For good measure, Mr McAvoy has also accused Charles Clarke, the Secretary of State for Education, of "sinister McCarthyite" tactics for freezing his union out of all contact with civil servants over its refusal to sign an agreement allowing classroom assistants to take over lessons.

In the right-hand corner (comparably) is Charles Clarke, who will today ratchet up the disagreement between the two by asking parents: would you let your children be taught by any of this man's delegates? For good measure, he chooses the conference of the NUT's bitter rival, NASUWT (the National Association of Schoolmasters Union of Women Teachers), to tell his opponent tests are here to stay and he might as well sod off, or something to that effect.

It is not the behaviour you would expect from the representative of a Government that famously espouses "education, education and education" as its top three policy priorities (when it's not at war) and from the leader of a trade union with a proud tradition of fighting for universal education for all.

So what's gone wrong? Is the NUT so beyond the pale it would be wrong to even talk to it, let alone take account of anything it has to say? Or is the Government so obstinate that it just will not countenance any opposition to what it wants to do?

The answer to both questions is, I fear, a qualified yes.

As far as the NUT goes, of course, its conference has gone over the top with its series of motions favouring industrial action – over such issues as tests, teacher redundancies, classroom assistants, privatisation, salaries and, yes, even pensions. Left-wing groupings do hold sway on the conference floor, regularly defeating the (relatively) more moderate controlling group on the executive called Broadly Speaking – which itself has Maoists and former Communist Party members among its membership.

The constant calls for industrial action do give a negative image of the profession to parents sitting in their living rooms and watching the spectacle of the NUT conference. (As an education journalist of 25 years standing, I often dream of the day when someone stands up and says: "Actually, it's all right in my school. I really enjoy teaching.")

However, Charles Clarke is equally wrong if he stubbornly thinks that he can ignore everything that has gone on at the NUT conference. Not talking to it over the issue of classroom assistants is fine. Signalling a refusal to talk to the union about anything else smacks of petulance.

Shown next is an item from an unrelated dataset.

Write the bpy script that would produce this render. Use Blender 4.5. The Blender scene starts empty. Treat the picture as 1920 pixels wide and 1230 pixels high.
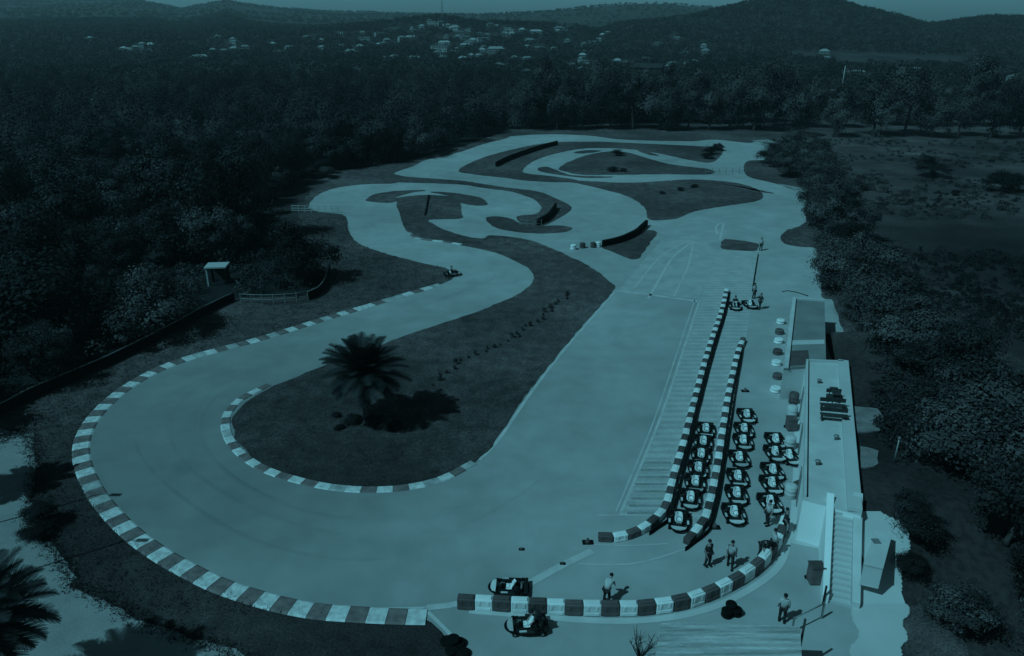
import bpy, bmesh, math, random
import numpy as np
from mathutils import Vector, Matrix, noise
from mathutils.geometry import tessellate_polygon
R = math.radians
rng = random.Random(7)
nr = np.random.RandomState(11)
scene = bpy.context.scene
COL = scene.collection

# ------------------------------------------------------------ camera
CAMZ = 24.4
PITCH = R(22.15)
FPX = 1400.0
cam_d = bpy.data.cameras.new('camera')
cam = bpy.data.objects.new('camera', cam_d)
COL.objects.link(cam)
cam.location = (0, 0, CAMZ)
cam.rotation_euler = (R(90) - PITCH, 0, 0)
cam_d.sensor_fit = 'HORIZONTAL'
cam_d.sensor_width = 36
cam_d.lens = FPX / 1920 * 36
cam_d.clip_start = 0.1
cam_d.clip_end = 12000
scene.camera = cam
scene.render.resolution_x, scene.render.resolution_y = 1024, 656

# ------------------------------------------------------------ light
SUN_EL = R(50)
SHX, SHY = math.cos(R(32)), math.sin(R(32))        # the way shadows fall on the ground
w = bpy.data.worlds.new('World'); scene.world = w; w.use_nodes = True
nt = w.node_tree; nt.nodes.clear()
wo = nt.nodes.new('ShaderNodeOutputWorld'); bg = nt.nodes.new('ShaderNodeBackground')
sky = nt.nodes.new('ShaderNodeTexSky'); sky.sky_type = 'NISHITA'; sky.sun_disc = False
sky.sun_elevation = SUN_EL
sky.sun_rotation = math.atan2(-SHX, -SHY)
sky.dust_density = 3.0; sky.ozone_density = 1.0
hs = nt.nodes.new('ShaderNodeHueSaturation'); hs.inputs['Saturation'].default_value = 0.12
tn = nt.nodes.new('ShaderNodeMix'); tn.data_type = 'RGBA'; tn.blend_type = 'MULTIPLY'
tn.inputs['Factor'].default_value = 1.0; tn.inputs[7].default_value = (0.27, 0.82, 1.0, 1)
nt.links.new(sky.outputs[0], hs.inputs['Color']); nt.links.new(hs.outputs[0], tn.inputs[6])
wt = nt.nodes.new('ShaderNodeTexCoord'); wx = nt.nodes.new('ShaderNodeSeparateXYZ'); wm = nt.nodes.new('ShaderNodeMapRange')   # upper sky dimmed to cut fill light in shadows, horizon kept bright
nt.links.new(wt.outputs['Generated'], wx.inputs[0]); nt.links.new(wx.outputs['Z'], wm.inputs[0])
wm.inputs[1].default_value = .06; wm.inputs[2].default_value = .35; wm.inputs[3].default_value = 1.0; wm.inputs[4].default_value = .085
wv = nt.nodes.new('ShaderNodeVectorMath'); wv.operation = 'SCALE'; nt.links.new(tn.outputs[2], wv.inputs[0]); nt.links.new(wm.outputs[0], wv.inputs['Scale'])
nt.links.new(wv.outputs[0], bg.inputs['Color']); bg.inputs['Strength'].default_value = 0.19
nt.links.new(bg.outputs[0], wo.inputs['Surface'])
sd = bpy.data.lights.new('sun', 'SUN'); sd.energy = 3.6; sd.angle = R(0.5); sd.color = (0.27, 0.80, 0.97)
sun = bpy.data.objects.new('sun', sd); COL.objects.link(sun)
tv = Vector((SHX * math.cos(SUN_EL), SHY * math.cos(SUN_EL), -math.sin(SUN_EL)))
sun.rotation_euler = tv.to_track_quat('-Z', 'Y').to_euler(); sun.location = (-60, -40, 120)
scene.view_settings.view_transform = 'Standard'; scene.view_settings.look = 'None'
scene.view_settings.gamma = 1; scene.view_settings.exposure = -0.75

# ------------------------------------------------------------ picture <-> ground
SP, CP = math.sin(PITCH), math.cos(PITCH)
def ray(px, py):
    x = (px - 960) / FPX; y = (615 - py) / FPX
    return Vector((x, CP + y * SP, -SP + y * CP))
def G(px, py, z=0.0):
    d = ray(px, py); t = (z - CAMZ) / d.z
    return Vector((d.x * t, d.y * t, z))
def slope(py):
    d = ray(960, py); return d.z / d.y
def px_of_u(u, py=45):                              # u = X/Y
    return 960 + u * FPX * ray(960, py).y
def proj(x, y, z):
    v = Vector((x, y, z - CAMZ)); f = v.y * CP - v.z * SP; up = v.y * SP + v.z * CP
    return (960 + FPX * v.x / f, 615 - FPX * up / f)
def catmull(pts, closed=False, n=8):
    P = [Vector(p) for p in pts]; out = []; m = len(P)
    for i in range(m if closed else m - 1):
        if closed: a, b, c, d = P[i-1], P[i], P[(i+1) % m], P[(i+2) % m]
        else: a, b, c, d = P[max(i-1, 0)], P[i], P[i+1], P[min(i+2, m-1)]
        for k in range(n):
            t = k / n
            out.append(0.5 * ((2*b) + (c-a)*t + (2*a-5*b+4*c-d)*t*t + (3*b-a-3*c+d)*t**3))
    if not closed: out.append(P[-1])
    return out
def resample(pts, step):
    L = [0]
    for a, b in zip(pts, pts[1:]): L.append(L[-1] + (b-a).length)
    n = max(1, int(round(L[-1] / step))); out = []; j = 0
    for i in range(n + 1):
        s = L[-1] * i / n
        while j < len(L) - 2 and L[j+1] < s: j += 1
        t = (s - L[j]) / max(L[j+1] - L[j], 1e-9)
        out.append(pts[j].lerp(pts[j+1], min(max(t, 0), 1)))
    return out
def gline(px, step=None, z=0, n=8):
    p = catmull([G(a, b, z) for a, b in px], False, n)
    return resample(p, step) if step else p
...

Mr Clarke can forget the more exaggerated demands made at the NUT's conference in Harrogate at the weekend. Most of the strikes they have called for will not happen, but there are real issues out there in the classroom that are seriously annoying teachers and that he has to address if he is to avoid serious disruption in schools over the next 12 months.

I would single out two. One is the boycott of the national curriculum tests for seven-, 11- and 14-year-olds planned for next year. Make no mistake; the union is determined to go ahead with the boycott, and its strength in primary schools means that it is likely to cause serious disruption to the tests for seven- and 11-year-olds. The momentum this has gained among ordinary classroom teachers has come because of the pressure they feel under from the Government's testing and targeting regime. They feel that they are forced to teach to the test to reach the targets and that creativity has gone out of the window. Wales has already banned tests for seven-year-olds because of this.

The other is the threat of teacher redundancies this year because the Government seriously underestimated the cost to school budgets of items such as the increased national insurance and pensions contributions and performance-related pay rises for teachers. If redundancies occur, there will be strikes to seek to avert them.

A more measured approach to testing – possibly a review of the tests for seven-year-olds if there is evidence from Wales that abandoning them does not lead to a fall in standards – and a pledge to make good the shortfall in any individual school budget that would otherwise lead to a redundancy might take the wind out of the sails of those who persistently call for strike action. They would at least have less discontent to feed on. Incidentally, the offer does not have to made directly to the NUT.

If nothing is forthcoming, I fear that what we have witnessed in the last few days will only be rounds one and two of a heavyweight battle that could last for months.

Messrs Clarke and McAvoy might relish that contest – so long as only one of them was left standing at the end of the day. (Ironically, both have similar characteristics that – in other circumstances – could lead to them getting on with each other like a house on fire, rather than figuratively setting fire to the education system.)

The tragedy is that few others would relish the dogfight. Certainly, the parents of the nation's state school children would not.